I picked out affiliate marketing because it’s my favorite way to earn extra money online. It’s arguably the easiest and effective option.


Basically, you promote someone else’s products through your blog or website. For example, you could do product reviews for potential customers. If the buyer makes a purchase, you get a commission.


The beauty of affiliate marketing is that most of the programs are free to join. And with so many companies offering different types of products to choose from, it’s easy to find something you’re passionate about.


Physical products


Selling physical products can also create an additional income stream. All you need to do is find a manufacturer to work with and then work on optimizing your listing online. You can sell common products, which people tend to order frequently.


The video below will provide you with even more great ideas for income streams.



The final word


While accumulating wealth can be a rewarding and satisfying undertaking, don’t forget about the more important things in your life. Who wants to become a multimillionaire or billionaire only to end up lonely and in poor health?

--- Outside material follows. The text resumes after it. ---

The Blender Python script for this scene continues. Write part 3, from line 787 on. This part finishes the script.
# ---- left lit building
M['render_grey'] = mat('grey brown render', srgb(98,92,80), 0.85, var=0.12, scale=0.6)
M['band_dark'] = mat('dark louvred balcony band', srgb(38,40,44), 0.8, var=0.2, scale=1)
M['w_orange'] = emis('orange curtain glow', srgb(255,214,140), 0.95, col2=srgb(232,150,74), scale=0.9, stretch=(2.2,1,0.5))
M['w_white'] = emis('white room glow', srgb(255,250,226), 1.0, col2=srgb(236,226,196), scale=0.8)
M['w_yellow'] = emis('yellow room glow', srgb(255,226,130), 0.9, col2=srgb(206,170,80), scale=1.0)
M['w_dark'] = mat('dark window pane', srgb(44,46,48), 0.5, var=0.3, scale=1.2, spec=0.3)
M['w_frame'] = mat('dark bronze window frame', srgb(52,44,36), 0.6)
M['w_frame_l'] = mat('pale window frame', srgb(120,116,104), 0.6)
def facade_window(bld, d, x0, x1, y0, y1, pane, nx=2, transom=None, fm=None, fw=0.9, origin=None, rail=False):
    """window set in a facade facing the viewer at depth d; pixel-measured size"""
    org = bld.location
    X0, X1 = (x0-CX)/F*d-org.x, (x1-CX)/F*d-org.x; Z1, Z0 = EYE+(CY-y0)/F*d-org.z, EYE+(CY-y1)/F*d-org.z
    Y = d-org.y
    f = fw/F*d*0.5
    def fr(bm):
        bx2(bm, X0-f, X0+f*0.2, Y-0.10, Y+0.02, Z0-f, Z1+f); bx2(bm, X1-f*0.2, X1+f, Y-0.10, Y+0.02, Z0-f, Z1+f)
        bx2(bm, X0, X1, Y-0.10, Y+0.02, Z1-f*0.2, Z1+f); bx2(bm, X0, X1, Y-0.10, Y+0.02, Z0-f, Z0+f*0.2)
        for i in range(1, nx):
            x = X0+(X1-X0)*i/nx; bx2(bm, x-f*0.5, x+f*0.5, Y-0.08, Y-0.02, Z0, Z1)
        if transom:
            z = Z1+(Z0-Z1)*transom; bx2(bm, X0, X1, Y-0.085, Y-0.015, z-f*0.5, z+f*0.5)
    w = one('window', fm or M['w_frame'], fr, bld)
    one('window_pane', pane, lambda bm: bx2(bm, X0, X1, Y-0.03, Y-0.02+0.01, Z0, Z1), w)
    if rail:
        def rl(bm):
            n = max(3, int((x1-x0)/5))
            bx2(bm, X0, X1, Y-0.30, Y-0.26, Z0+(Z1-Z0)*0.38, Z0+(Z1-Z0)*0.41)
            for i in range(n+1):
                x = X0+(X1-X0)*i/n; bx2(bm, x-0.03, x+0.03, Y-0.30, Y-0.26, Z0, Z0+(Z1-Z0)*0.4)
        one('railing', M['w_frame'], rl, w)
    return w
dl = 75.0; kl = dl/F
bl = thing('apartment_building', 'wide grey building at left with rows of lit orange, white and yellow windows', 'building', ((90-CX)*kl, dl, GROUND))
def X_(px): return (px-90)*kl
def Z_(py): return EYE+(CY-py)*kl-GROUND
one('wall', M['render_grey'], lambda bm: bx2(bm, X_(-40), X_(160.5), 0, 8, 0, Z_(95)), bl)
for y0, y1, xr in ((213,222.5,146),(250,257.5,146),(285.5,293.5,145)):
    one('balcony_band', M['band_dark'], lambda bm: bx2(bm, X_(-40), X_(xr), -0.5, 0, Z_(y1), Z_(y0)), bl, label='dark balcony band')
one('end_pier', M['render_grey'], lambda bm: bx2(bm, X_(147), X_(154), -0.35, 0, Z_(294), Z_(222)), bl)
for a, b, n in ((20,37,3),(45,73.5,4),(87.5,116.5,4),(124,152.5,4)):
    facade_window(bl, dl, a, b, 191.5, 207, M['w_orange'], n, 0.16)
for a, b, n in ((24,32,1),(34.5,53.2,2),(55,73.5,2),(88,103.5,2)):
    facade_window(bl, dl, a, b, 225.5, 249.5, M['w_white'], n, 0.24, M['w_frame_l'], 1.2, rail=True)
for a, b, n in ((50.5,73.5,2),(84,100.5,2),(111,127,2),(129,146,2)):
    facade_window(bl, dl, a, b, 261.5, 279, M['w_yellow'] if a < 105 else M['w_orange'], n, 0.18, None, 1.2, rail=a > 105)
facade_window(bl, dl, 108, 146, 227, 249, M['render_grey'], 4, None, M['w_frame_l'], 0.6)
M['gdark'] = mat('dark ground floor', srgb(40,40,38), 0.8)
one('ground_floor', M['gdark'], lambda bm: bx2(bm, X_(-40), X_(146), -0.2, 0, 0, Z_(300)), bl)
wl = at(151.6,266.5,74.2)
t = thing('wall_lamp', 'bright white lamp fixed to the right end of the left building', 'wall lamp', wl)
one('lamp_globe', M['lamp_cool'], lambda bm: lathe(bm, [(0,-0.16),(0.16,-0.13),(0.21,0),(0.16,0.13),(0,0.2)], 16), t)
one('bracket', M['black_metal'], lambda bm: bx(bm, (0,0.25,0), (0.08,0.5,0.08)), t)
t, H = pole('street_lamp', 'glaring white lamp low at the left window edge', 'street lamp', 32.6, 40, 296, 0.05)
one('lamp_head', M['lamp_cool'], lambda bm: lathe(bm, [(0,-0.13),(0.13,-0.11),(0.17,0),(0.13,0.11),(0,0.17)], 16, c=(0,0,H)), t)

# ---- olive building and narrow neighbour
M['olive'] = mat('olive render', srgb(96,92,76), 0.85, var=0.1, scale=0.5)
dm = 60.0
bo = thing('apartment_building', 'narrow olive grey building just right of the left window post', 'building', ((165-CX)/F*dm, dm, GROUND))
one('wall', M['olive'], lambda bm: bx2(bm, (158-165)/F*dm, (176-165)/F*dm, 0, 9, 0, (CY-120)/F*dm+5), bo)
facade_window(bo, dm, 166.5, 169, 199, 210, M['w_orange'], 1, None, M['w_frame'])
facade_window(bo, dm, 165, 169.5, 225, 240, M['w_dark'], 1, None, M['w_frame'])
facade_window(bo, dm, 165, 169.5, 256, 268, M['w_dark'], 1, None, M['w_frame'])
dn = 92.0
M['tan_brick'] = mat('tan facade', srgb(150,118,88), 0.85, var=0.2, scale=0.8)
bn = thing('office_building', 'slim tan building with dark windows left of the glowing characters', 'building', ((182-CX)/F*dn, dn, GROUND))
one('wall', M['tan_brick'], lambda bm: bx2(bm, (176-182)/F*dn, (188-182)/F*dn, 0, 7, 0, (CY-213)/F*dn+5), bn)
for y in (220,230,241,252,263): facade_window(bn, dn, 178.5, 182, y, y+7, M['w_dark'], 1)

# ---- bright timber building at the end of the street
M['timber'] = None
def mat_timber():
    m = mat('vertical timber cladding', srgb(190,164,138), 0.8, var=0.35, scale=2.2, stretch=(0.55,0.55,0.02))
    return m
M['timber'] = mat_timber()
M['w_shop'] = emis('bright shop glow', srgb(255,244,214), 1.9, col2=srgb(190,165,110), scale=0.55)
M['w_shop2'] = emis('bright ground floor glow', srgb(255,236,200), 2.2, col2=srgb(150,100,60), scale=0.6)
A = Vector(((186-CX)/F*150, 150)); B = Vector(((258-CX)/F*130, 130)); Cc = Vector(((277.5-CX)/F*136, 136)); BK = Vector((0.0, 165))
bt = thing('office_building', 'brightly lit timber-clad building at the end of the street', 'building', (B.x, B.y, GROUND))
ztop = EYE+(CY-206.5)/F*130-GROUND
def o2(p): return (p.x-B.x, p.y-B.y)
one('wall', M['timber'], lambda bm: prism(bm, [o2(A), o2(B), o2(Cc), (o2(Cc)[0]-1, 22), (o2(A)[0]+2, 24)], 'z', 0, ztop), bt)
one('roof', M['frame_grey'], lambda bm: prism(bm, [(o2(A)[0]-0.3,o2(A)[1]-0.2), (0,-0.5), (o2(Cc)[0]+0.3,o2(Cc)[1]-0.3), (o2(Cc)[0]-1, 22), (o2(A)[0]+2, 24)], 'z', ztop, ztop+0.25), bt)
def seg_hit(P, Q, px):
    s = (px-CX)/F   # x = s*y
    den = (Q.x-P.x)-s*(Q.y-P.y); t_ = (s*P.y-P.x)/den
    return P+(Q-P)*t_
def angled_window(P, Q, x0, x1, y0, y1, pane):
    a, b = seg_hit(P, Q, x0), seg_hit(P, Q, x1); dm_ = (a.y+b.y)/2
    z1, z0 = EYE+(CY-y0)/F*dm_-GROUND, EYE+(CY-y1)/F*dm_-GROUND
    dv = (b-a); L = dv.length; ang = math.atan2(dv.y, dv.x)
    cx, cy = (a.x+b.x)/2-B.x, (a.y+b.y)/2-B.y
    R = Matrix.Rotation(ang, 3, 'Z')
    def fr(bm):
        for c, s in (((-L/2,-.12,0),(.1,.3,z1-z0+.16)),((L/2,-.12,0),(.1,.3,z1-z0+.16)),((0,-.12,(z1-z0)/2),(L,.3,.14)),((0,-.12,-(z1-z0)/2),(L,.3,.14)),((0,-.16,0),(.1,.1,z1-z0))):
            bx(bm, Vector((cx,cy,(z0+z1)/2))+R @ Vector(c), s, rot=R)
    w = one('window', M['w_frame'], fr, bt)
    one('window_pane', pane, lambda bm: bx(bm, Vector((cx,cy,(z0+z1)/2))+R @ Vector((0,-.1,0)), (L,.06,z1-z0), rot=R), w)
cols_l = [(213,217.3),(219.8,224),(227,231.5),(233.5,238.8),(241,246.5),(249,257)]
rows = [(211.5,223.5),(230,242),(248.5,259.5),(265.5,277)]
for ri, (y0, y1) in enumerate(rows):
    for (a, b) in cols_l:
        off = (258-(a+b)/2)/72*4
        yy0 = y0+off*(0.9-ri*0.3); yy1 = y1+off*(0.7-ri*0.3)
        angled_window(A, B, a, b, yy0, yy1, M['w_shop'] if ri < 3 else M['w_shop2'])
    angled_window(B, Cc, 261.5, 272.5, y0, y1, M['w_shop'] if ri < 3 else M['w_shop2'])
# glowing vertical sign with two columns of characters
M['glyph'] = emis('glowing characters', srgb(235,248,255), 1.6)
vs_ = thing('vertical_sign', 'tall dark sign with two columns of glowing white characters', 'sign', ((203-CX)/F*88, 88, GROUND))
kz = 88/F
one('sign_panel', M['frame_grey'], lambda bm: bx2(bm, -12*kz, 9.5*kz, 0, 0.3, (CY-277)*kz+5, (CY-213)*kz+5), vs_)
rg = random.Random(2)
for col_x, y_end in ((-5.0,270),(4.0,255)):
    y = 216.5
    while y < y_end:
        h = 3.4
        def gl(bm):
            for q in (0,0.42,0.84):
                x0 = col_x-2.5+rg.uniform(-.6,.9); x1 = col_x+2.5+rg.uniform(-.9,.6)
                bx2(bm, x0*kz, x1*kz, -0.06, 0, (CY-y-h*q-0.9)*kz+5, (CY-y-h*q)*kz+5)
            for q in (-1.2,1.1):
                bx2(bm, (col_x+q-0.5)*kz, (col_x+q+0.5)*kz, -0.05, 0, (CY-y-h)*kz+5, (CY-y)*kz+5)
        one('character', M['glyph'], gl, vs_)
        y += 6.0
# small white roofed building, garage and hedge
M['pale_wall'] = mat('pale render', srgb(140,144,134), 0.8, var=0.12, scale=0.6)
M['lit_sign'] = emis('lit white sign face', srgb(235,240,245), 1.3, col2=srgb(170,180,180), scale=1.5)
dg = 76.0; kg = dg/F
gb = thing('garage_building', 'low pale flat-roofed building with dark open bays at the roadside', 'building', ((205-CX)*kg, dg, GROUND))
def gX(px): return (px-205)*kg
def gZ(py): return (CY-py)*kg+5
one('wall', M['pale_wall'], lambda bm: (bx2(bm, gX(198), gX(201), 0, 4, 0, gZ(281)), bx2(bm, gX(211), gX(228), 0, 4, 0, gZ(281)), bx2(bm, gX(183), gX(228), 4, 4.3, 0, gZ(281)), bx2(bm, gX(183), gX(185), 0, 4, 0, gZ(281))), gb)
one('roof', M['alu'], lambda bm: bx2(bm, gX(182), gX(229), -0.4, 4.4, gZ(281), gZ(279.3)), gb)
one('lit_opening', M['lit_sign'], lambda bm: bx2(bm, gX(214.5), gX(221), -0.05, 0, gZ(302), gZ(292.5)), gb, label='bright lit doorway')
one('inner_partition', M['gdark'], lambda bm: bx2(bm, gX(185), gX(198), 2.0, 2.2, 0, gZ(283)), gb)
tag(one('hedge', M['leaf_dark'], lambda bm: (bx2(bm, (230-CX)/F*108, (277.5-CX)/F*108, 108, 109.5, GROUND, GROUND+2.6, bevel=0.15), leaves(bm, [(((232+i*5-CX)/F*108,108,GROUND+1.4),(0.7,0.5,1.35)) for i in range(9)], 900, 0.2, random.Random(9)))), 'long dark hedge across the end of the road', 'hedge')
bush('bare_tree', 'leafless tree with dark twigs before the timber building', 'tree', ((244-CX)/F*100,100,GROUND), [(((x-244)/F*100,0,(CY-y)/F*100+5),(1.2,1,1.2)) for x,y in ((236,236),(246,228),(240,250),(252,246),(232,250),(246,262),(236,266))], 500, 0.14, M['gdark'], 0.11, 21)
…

Also, I always think it’s best to avoid the get rich quick schemes, such as multi-level marketing (MLM) business. People have become rich through winning lotteries, but striking gold may be an impossible dream for many of us.


Building wealth takes dedication and patience. The chances of you becoming a millionaire overnight are slim; but if you follow these 7 easy steps, you soon develop a rich person mindset. And, that’s how to go from poor to rich in a year.